Vought noted that Trump instructed all agency heads in his first term to use the Schedule F classification, a move that he called “sound policy” to ensure that the president “has career civil servants that are going to give us all of their knowledge and expertise, and disagreement at times as to what they think about a potential proposal.”
Critics of the classification have said that it hinders the government’s ability to recruit top talent, particularly in the tech, IT, cyber and artificial intelligence fields. Schedule F was quickly overturned by President Joe Biden via a 2021 executive order, but some Republicans would like to see it codified quickly.
Kim also asked Vought to respond to comments he made in a private speech unearthed by ProPublica. A video showed Vought, one of the architects of the Heritage Foundation’s Project 2025, saying: “We want the bureaucrats to be traumatically affected. When they wake up in the morning, we want them to not want to go to work because they are increasingly viewed as the villains.”
Vought told Kim that he was referring in those comments to “bureaucracies” that he believes have been “weaponized.”
“There are portions of weaponized bureaucracies across the federal government,” he added. “That doesn’t mean there’s not amazing career civil servants, many of whom I’ve worked with at OMB. I look forward to [being] confirmed, getting back to work with them, and being able to rely on their expertise, their understanding of the federal programs, and to be able to … allow them to help us have more implementable policies on behalf of the president of the United States. But I do believe that there are bureaucracies that are weaponized against the American people.”

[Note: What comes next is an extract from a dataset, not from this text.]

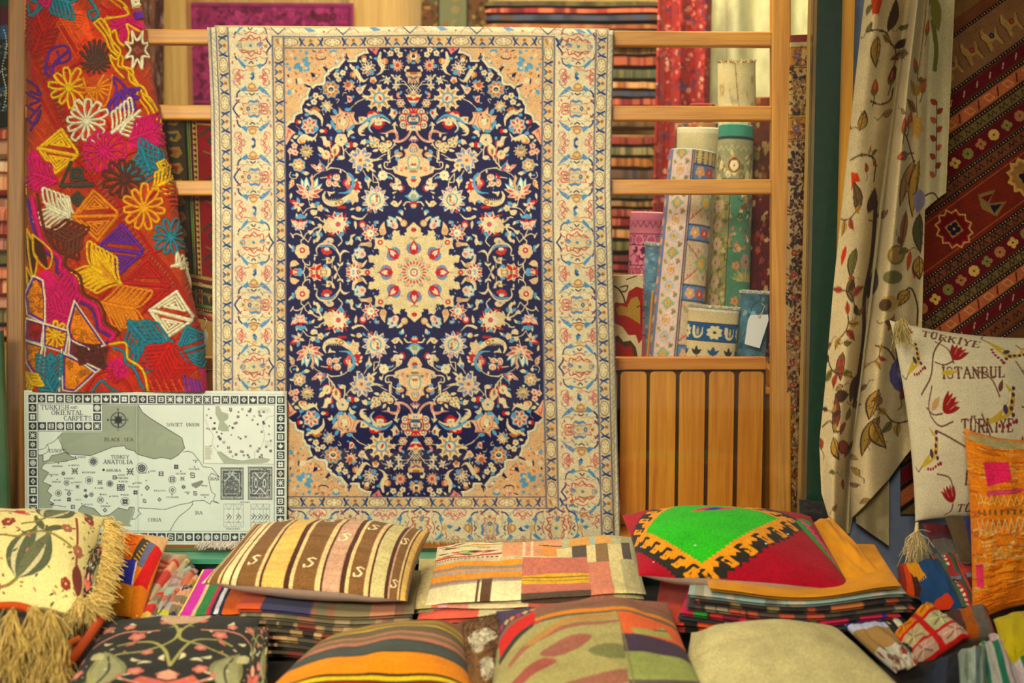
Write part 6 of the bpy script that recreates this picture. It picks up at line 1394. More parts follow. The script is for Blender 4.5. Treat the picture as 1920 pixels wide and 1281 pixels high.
# ------------------------------------------------------------------ the printed map
def themap():
    c = Cv(42, 728, 542, 1024, 4, 'e4e5d8')
    K, G, GR = '3c3a44', 'a4a894', '8a8c80'
    r = random.Random(7)
    def P3(s_): return pp(s_) * [560 / 1920., 320 / 1097.] + [0, 720]      # traced at 3.43x
    c.line(P3('165,56 1840,62 1835,1020 168,1010'), 'b8b6a8', .8, sm=False, closed=True)
    def icon(x, y, s, k, ink, paper, seed):
        q = random.Random(seed); t = q.randrange(9)
        if t == 0: c.ring(x, y, s * .33, paper, s * .12); c.f5(x, y, s * .26, paper, ink)
        elif t == 1: c.petals(x, y, s * .42, 8, paper, rot=0, wid=.6); c.disc(x, y, s * .09, ink)
        elif t == 2: c.line([[x - s * .32, y - s * .32], [x + s * .32, y + s * .32]], paper, s * .12); c.line([[x + s * .32, y - s * .32], [x - s * .32, y + s * .32]], paper, s * .12); c.line([[x, y - s * .35], [x, y + s * .35]], paper, s * .1); c.line([[x - s * .35, y], [x + s * .35, y]], paper, s * .1)
        elif t == 3: c.poly([[x - s * .35, y], [x, y - s * .38], [x + s * .35, y], [x, y + s * .38]], paper); c.poly([[x - s * .18, y], [x, y - s * .2], [x + s * .18, y], [x, y + s * .2]], ink); c.disc(x, y, s * .07, paper)
        elif t == 4: c.f5(x, y, s * .42, paper, ink, 45, 4)
        elif t == 5: c.line([[x + s * .26, y - s * .22], [x - s * .2, y - s * .3], [x - s * .22, y], [x + s * .22, y + s * .02], [x + s * .2, y + s * .3], [x - s * .28, y + s * .24]], paper, s * .13)
        elif t == 6:
            for a in (-1, 1): c.line([[x + a * s * .3, y - s * .3], [x + a * s * .1, y], [x + a * s * .3, y + s * .3]], paper, s * .11); 
            c.line([[x - s * .3, y], [x + s * .3, y]], paper, s * .09); c.disc(x, y - s * .22, s * .08, paper); c.disc(x, y + s * .22, s * .08, paper)
        elif t == 7: c.leaf(x, y + s * .3, x, y - s * .38, s * .34, paper); c.leaf(x, y + s * .3, x - s * .36, y - s * .2, s * .2, paper); c.leaf(x, y + s * .3, x + s * .36, y - s * .2, s * .2, paper)
        else: c.rect(x - s * .32, y - s * .32, x + s * .32, y + s * .32, paper); c.rect(x - s * .16, y - s * .2, x + s * .16, y + s * .2, ink); c.disc(x, y, s * .1, paper)
    def tilei(x, y, s, seed): c.rect(x - s / 2, y - s / 2, x + s / 2, y + s / 2, K); icon(x, y, s, 0, K, 'e4e5d8', seed)
    for i in range(28): tilei(60.5 + 17.25 * i, 747.5 + i * .06, 14.6, i + 3)
    for i in range(15):
        if i: tilei(60.8, 747.5 + 17.25 * i, 14.6, i + 50); tilei(526.5, 749 + 17.25 * i, 14.6, 90 if i == 3 else i + 70)
    for i in range(28): tilei(62 + 17.2 * i, 1006.5, 14.4, i + 120)
    for x, y in ((182, 764.5), (182, 782)): tilei(x, y, 14.4, int(x + y))
    for i in range(7): tilei(78.5 + 17.2 * i, 799, 14.4, i + 160)
    c.line(P3('242,130 242,945 1762,945'), K, .8, sm=False); c.line(P3('242,303 658,303 658,130'), K, .8, sm=False); c.line(P3('242,128 1765,130 1765,945'), K, .8, sm=False)
    c.poly(P3('660,133 890,135 915,180 960,215 1170,345 1187,410 1145,455 1100,482 1040,470 990,480 935,465 880,450 865,430 810,415 800,395 720,405 660,430 620,445 580,460 440,450 400,420 395,390 380,340 398,310 660,308'), G)
    c.line(P3('890,135 915,180 960,215 1170,345 1187,410 1145,455 1100,482 1040,470 990,480 935,465 880,450 865,430 810,415 800,395 720,405 660,430 620,445 580,460 440,450 400,420 395,390 370,340'), K, 1.0, sm=False)
    c.poly(P3('244,455 275,460 275,500 310,490 330,460 375,450 420,440 455,465 495,480 445,490 425,500 360,505 330,500 280,515 262,545 310,570 290,600 270,630 320,650 300,690 330,715 310,750 345,770 330,800 244,800'), G)
    c.line(P3('244,455 275,460 275,500 310,490 330,460 375,450 420,440 455,465 495,480 445,490 360,505 280,515 262,545 310,570 290,600 270,630 320,650 300,690 330,715 310,750 345,770 315,775 420,790'), K, .8, sm=False)
    c.poly(P3('500,810 525,780 560,790 600,800 650,850 700,840 760,795 820,810 830,790 860,795 845,850 830,900 850,915 700,910 600,905 500,860'), G); c.line(P3('500,810 525,780 560,790 600,800 650,850 700,840 760,795 820,810 830,790 860,790 862,810 850,850 845,870 870,865 890,840 905,835 885,810 890,795 985,800 1060,805 1150,775 1225,760 1240,750'), K, .9, sm=False)
    c.poly(P3('1228,640 1300,615 1308,625 1290,650 1260,668 1235,655'), '8c8f84'); c.line(P3('1240,770 1215,800 1150,850 1120,890 1090,945'), K, .9, sm=False)
    c.line(P3('1175,435 1210,430 1240,440 1280,490 1305,530 1360,535 1410,595 1360,570 1340,600 1350,650 1360,690 1385,710 1370,745 1410,765 1360,750 1350,770 1310,745 1240,750 1235,770'), K, .9, sm=False)
    c.line(P3('244,425 285,415 300,390 345,370 372,345 394,320'), K, .8, sm=False); c.line(P3('300,390 310,410 300,440 260,458'), K, .8)
    # compass
    x, y = P3('760,230')[0]
    c.ring(x, y, 13.5, K, 1.1); c.ring(x, y, 15, K, .5)
    for i in range(16): a = math.radians(22.5 * i); L = 17 if i % 4 == 0 else 12 if i % 2 == 0 else 9; c.leaf(x, y, x + L * math.cos(a), y + L * math.sin(a), 2.4, K)
    def tx(s_, X, Y, h, col=K, **k): q = P3([[X, Y]])[0]; text(c, s_, q[0], q[1], h, col, **k)
    for s_, X, Y in (('N', 752, 155), ('S', 752, 285), ('W', 688, 222), ('E', 815, 222)): tx(s_, X, Y, 4.6)
    tx('TURKISH', 262, 136, 8, wr=.8, sp=.22); tx('AND', 450, 144, 4.6, wr=.85); tx('ORIENTAL', 332, 170, 8, wr=.8, sp=.2); tx('CARPETS', 410, 206, 8, wr=.76, sp=.2)
    tx('SOVIET  UNION', 1070, 250, 5.6, wr=.8); tx('BLACK  SEA', 672, 346, 6, wr=.8); tx('EUROPE', 312, 420, 5.6, wr=.8); tx('TURKEY', 712, 458, 5.8, wr=.82); tx('ANATOLIA', 664, 487, 7.6, wr=.78); tx('ANKARA', 680, 546, 4.8, wr=.8)
    tx('IRAN', 1350, 597, 5.4, wr=.75); tx('IRAQ', 1253, 815, 5.8, wr=.8); tx('SYRIA', 947, 861, 5.8, wr=.8); tx('BERGAMA', 1546, 752, 2.4, '6a6a6a', wr=.9, wt=.16); tx('TURKISH KNOT', 1455, 925, 2.6, '6a6a6a', wt=.15); tx('A', 686, 880, 5)
    for s_, X, Y in (('HEREKE', 498, 466), ('BANDIRMA', 332, 524), ('BRUSSA', 455, 518), ('ESKISEHIR', 538, 564), ('BERGAMA', 310, 578), ('DEMIRCI', 422, 603), ('GIORDES', 468, 628), ('AKHISAR', 330, 625), ('MADEN', 758, 580), ('KIRSEHIR', 760, 600), ('SIVAS', 905, 566), ('KARS', 966, 554), ('MUCUR', 775, 622), ('AVANOS', 860, 630), ('KAYSERI', 838, 656), ('LADIK', 622, 664), ('KONYA', 640, 706), ('NIGDE', 786, 708), ('YORUK', 715, 716), ('MALATYA', 1002, 680), ('DIYARBAKIR', 1068, 722), ('ERZURUM', 1130, 570), ('KAGIZMAN', 1214, 540), ('KARS', 1240, 484), ('VAN', 1306, 648), ('HAKKARI', 1288, 706), ('SIIRT', 1185, 690), ('ANTALYA', 532, 770), ('KARAMAN', 645, 780), ('MILAS', 340, 742), ('KULA', 428, 680), ('YAGCI', 480, 740)):
        tx(s_, X, Y, 2.5, '5c5c60', wr=.86, wt=.17, thin=.8)
    for X, Y in ((484, 468), (374, 510), (442, 524), (530, 568), (328, 592), (414, 607), (460, 636), (365, 614), (323, 655), (420, 680), (750, 602), (765, 625), (896, 570), (955, 564), (938, 620), (855, 640), (828, 658), (610, 668), (642, 708), (778, 710), (704, 722), (994, 684), (910, 712), (1105, 710), (1208, 704), (1162, 558), (1250, 530), (1258, 500), (1300, 650), (1318, 725), (522, 770), (686, 766), (382, 746)):
        q = P3([[X, Y]])[0]; c.disc(q[0], q[1], 1.2, K)
    q = P3('664,551')[0]; c.disc(q[0], q[1], 2.4, K)
    for i, (X, Y, s_) in enumerate(((598, 498, 17), (404, 575, 12), (478, 560, 18), (570, 618, 14), (640, 632, 14), (835, 562, 20), (910, 540, 20), (1035, 575, 14), (1132, 530, 13), (1107, 612, 14), (1172, 606, 12), (1238, 584, 15), (425, 635, 10), (495, 660, 10), (735, 600, 12), (704, 640, 12), (945, 666, 15), (870, 696, 13), (802, 755, 16), (928, 750, 11), (1024, 741, 12), (1108, 680, 13), (1180, 660, 12), (1255, 700, 12), (372, 702, 12), (440, 705, 14), (550, 720, 14), (643, 745, 12), (672, 810, 13), (465, 790, 12), (585, 710, 8), (546, 684, 8), (440, 742, 12))):
        q = P3([[X, Y]])[0]; 
        if i % 3 == 0: c.ring(q[0], q[1], s_ * .5, '55555c', .8)
        icon(q[0], q[1], s_ * .95, 0, 'e4e5d8', '5a5a60', i + 200)
    q = P3('774,664')[0]; c.rect(q[0] - 7, q[1] - 6, q[0] + 7, q[1] + 6, K); text(c, 'SG', q[0] - 5.5, q[1] - 4, 8, 'e4e5d8', wr=.6, wt=.2)
    # inset map
    c.rect(*P3('1308,135')[0], *P3('1764,508')[0], 'eceade'); c.line(P3('1308,135 1308,508 1764,512'), GR, .8, sm=False)
    c.poly(P3('1385,140 1410,138 1425,175 1468,190 1468,220 1440,240 1470,270 1472,300 1430,302 1400,290 1410,240 1385,190'), 'b4b6a4'); c.poly(P3('1392,435 1420,430 1480,475 1560,490 1640,475 1700,470 1740,480 1720,500 1680,507 1440,507 1420,480'), 'b4b6a4')
    c.line(P3('1320,220 1340,280 1370,330 1365,380 1400,430 1480,475 1560,490 1630,480 1640,430 1680,400 1700,330 1690,260 1720,210 1760,200'), '9a9a90', .6)
    for i in range(80):
        X, Y = r.uniform(1330, 1750), r.uniform(150, 470)
        if 1380 < X < 1475 and Y < 305: continue
        if Y > 430 and X < 1480: continue
        q = P3([[X, Y]])[0]; icon(q[0], q[1], r.uniform(4.5, 8), 0, 'eceade', '6a6a6c' if i % 3 else '4a4a50', i)
    for i in range(16): q = P3([[1318, 398 + i * 5.5]])[0]; c.line([[q[0], q[1]], [q[0] + r.uniform(9, 14), q[1]]], 'b0a898', .7, sm=False)
    for i in range(5): q = P3([[1655 + (i % 2) * 10, 150 + i * 8]])[0]; c.line([[q[0], q[1]], [q[0] + 22, q[1]]], 'a8a698', .6, sm=False); q = P3([[1705, 360 + i * 9]])[0]; c.line([[q[0], q[1]], [q[0] + 12, q[1]]], 'b0aea0', .6, sm=False)
    # two small rugs
    for X0, X1, Y0_, Y1_ in ((1418, 1568, 533, 742), (1594, 1754, 528, 742)):
        a_, b_ = P3([[X0, Y0_]])[0], P3([[X1, Y1_]])[0]; c.rect(*a_, *b_, '8c8d86'); w_, h_ = b_ - a_
        for k in range(40): c.line([[a_[0] + w_ * k / 40, a_[1]], [a_[0] + w_ * k / 40, a_[1] + 2]], '55555a', .4, sm=False)
        for k, (i0, kk) in enumerate(((.06, 'b8b9b0'), (.1, '5f6060'), (.17, 'b8b9b0'), (.2, '707070'))): c.rect(a_[0] + w_ * i0, a_[1] + h_ * i0, b_[0] - w_ * i0, b_[1] - h_ * i0, kk)
        florets(c, a_[0] + 2, a_[1] + 3, b_[0] - 2, b_[1] - 3, 160, 2.0, ['c4c5bc', '5a5a5c', 'a4a59c'], int(X0))
        m_ = (a_ + b_) / 2
        if X0 < 1500: c.line([[a_[0] + w_ * .2, a_[1] + h_ * .42], [m_[0], a_[1] + h_ * .2], [b_[0] - w_ * .2, a_[1] + h_ * .42]], 'd8d9d0', 1.6, sm=False)
        else:
            for s_ in (-1, 1): c.line([[a_[0] + w_ * .28, m_[1] + s_ * h_ * .32], [m_[0], m_[1] + s_ * h_ * .14], [b_[0] - w_ * .28, m_[1] + s_ * h_ * .32]], 'dfe0d8', 2, sm=False)
            for s_ in (-1, 1): c.disc(m_[0] + s_ * w_ * .17, m_[1], 3, 'dfe0d8', 9); c.disc(m_[0] + s_ * w_ * .17, m_[1], 1.6, '5a5a5c', 6)
    for X0, X1, n_ in ((1440, 1565, 2), (1612, 1735, 3)):
        a_, b_ = P3([[X0, 768]])[0], P3([[X1, 916]])[0]; c.line([a_, [b_[0], a_[1]], b_, [a_[0], b_[1]]], '7a7a7c', .5, sm=False, closed=True); w_, h_ = b_ - a_
        for k in range(1, 2 * n_): x = a_[0] + w_ * k / (2 * n_); c.line([[x, a_[1]], [x, b_[1]]], '7a7a7c', .45, sm=False)
        for yy in (.22, .8): c.line([[a_[0], a_[1] + h_ * yy], [b_[0], a_[1] + h_ * yy]], '7a7a7c', .45, sm=False)
        for k in range(n_):
            x = a_[0] + w_ * (k + .5) / n_
            for d_ in (-3, 0, 3): c.line([[x + d_ - 1.5, m2], [x + d_ + 2, m2 + 3], [x + d_ - 1, m2 + 8]], '4a4a50', 1.0) if (m2 := a_[1] + h_ * .42 + abs(d_)) else None
            c.line([[x - 6, a_[1] + 1], [x, a_[1] + h_ * .24], [x + 6, a_[1] + 1]], '6a6a70', .5); c.line([[x - 6, b_[1] - 1], [x, b_[1] - h_ * .26], [x + 6, b_[1] - 1]], '6a6a70', .5)
    n_ = vnoise(c.H, c.W, (500, 90), 4); c.A *= (1 + .03 * n_)[..., None]
    c.poly(P3('876,60 880,60 882,1000 877,1000'), 'f0f0e4', a=.35)
    return c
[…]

In response to questioning from Sen. Joni Ernst about agency telework policies — which the Iowa Republican is eager to change — Vought said studying those protocols will be “a priority” for the Trump administration and the Elon Musk and Vivek Ramaswamy-led Department of Government Efficiency.
Vought said under his leadership, OMB would “ask the right questions” about how agencies are monitoring their employees, specifically workers who “might be benefitting from the D.C. pay rate” without living in Washington. Collective bargaining agreements regarding telework for federal employees could be an early target for a Vought-run OMB.
“We’re going to take a look at the collective bargaining agreements,” he said. “Obviously we’re aware of the extent to which the Biden administration is locking in or attempting to bind the Trump administration with the CBAs that last an extended period of time. I don’t have anything to announce, other than to agree with [Ernst] that it’s a concerning phenomenon, and one that we are looking at very closely.”